Chalon-sur-Saône in the heart of Burgundy

Chalon-sur-Saône lies in the south of the Bourgogne-Franche-Comté region of France. As the name says, it is located on the Saône river, and was once a busy port, acting as a distribution point for local wines which were sent up and down the Saône river and the Canal du Centre, opened in 1792. This part of Burgundy has a rich tourist offering which includes nature in its varied landscape from the Saône plain, to the Mâconnais and the Charolais, its gastronomy - its wines are well known but so is its charolais beef, the poulet de Bresse (Bresse chicken), and the historical sites of Autun, Cluny, Paray-le-Monial, Tournus and more.  However for the moment lets consider the city of Chalon-sur-Saône.

The motorhome aire is located on Promenade Sainte Marie, 71100 Chalon sur Saone, and the good news is that it is free, has space for thirty vehicles and has dump and fill up points.

Now for something of its rich history which should give us an idea of what we can see there.

Founded before the Roman invasion, it was the capital of the Aedui Gallic tribe.  The first written mention of Cavillonum is found in Caesar's Gallic Wars (VII, chs. 42 and 90). The Roman city served as a river port and hub of road communications, of the Via Agrippa and adjacent roads. In 354CE the Roman Emperor, Constantius II stationed the Roman 7th Army in Chalon (then called Cabyllona) for an invasion against the brother kings, Gundomad and Vadomar of the Alamanni. However, not having received supplies, the Roman troops revolted, and were pacified by the grand chamberlain Eusebius with money. In Late Antiquity the city had dwindled so much that a wall round it encircled fifteen hectares.
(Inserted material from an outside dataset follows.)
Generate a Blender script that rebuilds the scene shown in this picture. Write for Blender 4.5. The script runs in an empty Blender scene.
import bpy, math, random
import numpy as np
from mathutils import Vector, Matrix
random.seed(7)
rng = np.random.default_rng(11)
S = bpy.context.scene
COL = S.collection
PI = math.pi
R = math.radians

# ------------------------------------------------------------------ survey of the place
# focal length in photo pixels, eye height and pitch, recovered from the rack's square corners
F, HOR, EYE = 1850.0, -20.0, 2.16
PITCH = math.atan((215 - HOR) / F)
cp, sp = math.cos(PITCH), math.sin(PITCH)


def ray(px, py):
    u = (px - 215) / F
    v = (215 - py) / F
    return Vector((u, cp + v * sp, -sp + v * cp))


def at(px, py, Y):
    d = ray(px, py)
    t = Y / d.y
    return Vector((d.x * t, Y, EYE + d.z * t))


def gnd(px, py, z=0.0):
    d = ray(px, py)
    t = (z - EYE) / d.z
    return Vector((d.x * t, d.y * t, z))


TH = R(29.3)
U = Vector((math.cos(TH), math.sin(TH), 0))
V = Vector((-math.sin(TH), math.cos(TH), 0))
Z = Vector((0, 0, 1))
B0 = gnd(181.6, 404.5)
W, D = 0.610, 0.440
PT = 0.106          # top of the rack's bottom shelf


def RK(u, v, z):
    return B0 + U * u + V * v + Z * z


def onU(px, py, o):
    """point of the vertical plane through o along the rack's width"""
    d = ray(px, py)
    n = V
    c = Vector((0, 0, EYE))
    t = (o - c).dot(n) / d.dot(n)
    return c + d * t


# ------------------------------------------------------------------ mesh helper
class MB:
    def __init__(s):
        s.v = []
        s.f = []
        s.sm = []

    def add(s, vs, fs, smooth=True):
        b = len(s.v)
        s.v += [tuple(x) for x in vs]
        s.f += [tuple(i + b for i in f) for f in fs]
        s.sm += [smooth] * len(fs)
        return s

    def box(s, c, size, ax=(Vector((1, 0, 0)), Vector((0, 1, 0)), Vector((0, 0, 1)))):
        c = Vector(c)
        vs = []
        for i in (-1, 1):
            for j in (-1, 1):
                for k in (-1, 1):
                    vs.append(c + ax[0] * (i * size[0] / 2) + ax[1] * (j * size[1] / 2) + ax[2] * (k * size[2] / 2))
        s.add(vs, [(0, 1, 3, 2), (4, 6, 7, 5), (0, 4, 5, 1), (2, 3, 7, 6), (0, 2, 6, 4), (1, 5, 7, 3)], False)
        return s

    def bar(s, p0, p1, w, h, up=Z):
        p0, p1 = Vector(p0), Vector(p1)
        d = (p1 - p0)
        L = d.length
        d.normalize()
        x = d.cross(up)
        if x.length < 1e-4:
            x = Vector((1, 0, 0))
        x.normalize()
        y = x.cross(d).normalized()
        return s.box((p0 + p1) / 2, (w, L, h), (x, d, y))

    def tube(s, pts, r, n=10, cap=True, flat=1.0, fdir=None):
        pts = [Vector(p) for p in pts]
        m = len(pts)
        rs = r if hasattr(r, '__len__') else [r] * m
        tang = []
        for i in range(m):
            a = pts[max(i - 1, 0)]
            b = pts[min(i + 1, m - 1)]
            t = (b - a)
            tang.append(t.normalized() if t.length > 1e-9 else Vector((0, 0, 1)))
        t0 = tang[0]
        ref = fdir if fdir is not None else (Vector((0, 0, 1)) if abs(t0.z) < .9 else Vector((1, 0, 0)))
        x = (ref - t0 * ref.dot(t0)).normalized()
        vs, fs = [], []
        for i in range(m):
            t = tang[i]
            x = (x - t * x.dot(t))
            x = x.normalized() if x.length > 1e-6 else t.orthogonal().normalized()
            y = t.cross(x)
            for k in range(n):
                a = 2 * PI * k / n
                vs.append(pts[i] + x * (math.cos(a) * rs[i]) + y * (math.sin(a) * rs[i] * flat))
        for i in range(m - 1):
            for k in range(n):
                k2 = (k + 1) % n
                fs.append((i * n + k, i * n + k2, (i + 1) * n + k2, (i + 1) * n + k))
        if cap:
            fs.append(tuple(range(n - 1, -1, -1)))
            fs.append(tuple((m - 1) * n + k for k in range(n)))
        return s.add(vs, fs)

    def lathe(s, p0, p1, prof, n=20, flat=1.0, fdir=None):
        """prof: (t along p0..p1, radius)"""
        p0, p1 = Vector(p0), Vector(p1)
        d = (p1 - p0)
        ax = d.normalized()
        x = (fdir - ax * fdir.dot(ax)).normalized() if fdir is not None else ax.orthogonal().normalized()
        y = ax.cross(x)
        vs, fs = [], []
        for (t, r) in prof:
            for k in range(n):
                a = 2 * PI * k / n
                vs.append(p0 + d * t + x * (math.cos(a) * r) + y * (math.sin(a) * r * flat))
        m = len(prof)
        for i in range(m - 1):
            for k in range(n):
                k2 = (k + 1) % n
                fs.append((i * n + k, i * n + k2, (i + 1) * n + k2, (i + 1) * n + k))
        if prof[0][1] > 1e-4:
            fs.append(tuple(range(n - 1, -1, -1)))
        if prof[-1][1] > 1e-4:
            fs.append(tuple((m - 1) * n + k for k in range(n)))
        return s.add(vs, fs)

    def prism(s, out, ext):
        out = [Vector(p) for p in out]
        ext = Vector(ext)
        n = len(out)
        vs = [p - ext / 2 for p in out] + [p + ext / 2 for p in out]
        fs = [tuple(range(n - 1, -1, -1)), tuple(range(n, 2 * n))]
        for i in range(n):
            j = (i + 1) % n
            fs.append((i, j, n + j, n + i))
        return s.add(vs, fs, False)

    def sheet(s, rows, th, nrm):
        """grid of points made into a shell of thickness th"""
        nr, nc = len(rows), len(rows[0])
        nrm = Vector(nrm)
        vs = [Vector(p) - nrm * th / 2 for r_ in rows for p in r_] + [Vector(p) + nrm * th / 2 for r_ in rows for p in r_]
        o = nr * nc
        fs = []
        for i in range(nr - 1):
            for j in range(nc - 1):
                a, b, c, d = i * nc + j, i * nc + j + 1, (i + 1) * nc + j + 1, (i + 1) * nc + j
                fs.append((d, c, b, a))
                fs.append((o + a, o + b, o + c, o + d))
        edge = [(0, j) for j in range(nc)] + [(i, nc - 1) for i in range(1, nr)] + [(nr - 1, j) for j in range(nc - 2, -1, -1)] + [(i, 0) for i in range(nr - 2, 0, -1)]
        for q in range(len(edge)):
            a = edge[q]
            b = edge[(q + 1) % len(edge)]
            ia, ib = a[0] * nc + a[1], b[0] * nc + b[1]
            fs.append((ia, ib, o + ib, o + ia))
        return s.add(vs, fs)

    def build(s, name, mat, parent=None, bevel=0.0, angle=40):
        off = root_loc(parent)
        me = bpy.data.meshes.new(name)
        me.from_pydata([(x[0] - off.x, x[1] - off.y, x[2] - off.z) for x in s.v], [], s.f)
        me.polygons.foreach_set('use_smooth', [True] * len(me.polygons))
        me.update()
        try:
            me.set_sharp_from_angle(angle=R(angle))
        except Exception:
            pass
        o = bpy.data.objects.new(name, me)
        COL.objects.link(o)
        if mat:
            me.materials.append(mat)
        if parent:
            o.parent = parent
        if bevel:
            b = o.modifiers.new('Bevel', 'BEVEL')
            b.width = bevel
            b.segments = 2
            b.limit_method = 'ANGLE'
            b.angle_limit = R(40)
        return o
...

Saint Marcellus of Chalons (Saint Marcel) is said to have been martyred here in 179 CE. The bishopric of Chalon-sur-Saône, was established here in the same century, and a Church Council was held here from 644–655. 

Chalon in the 19th century is best known as the birthplace of photography. Its most famous resident, Nicéphore Niépce also has a lycée (secondary school) named after him. There is a museum which contains some early photography relics, located on the Quai des Messageries in the town, containing more than two million photographs and many old artefacts such as cameras and other equipment for old and modern photography. Also on display are Niépce's 1807 Pyréolophore which is probably the world's first internal combustion engine, plus his 1818 invention which he called a vélocipède.

To see:

St. Vincent's Cathedral on the Place Saint-Vincent, which has some elements dating from the eighth century and a neo-gothic nineteenth century façade.

Chalon Cathedral

This city square also has a number of cafés and a busy market on Fridays and Sundays.

Every year in July, Chalon-sur-Saône hosts an international street artists festival, called Chalon dans la Rue ("Chalon in the street"). Over four days, artists from across Europe and beyond come to the streets of Chalon to perform, mostly for free, in music, theatre, acrobatics, comedy, etc. A program is made available by the town, so people know of the main groups performing, and several newspapers report what performances are must-see and where and when to find them.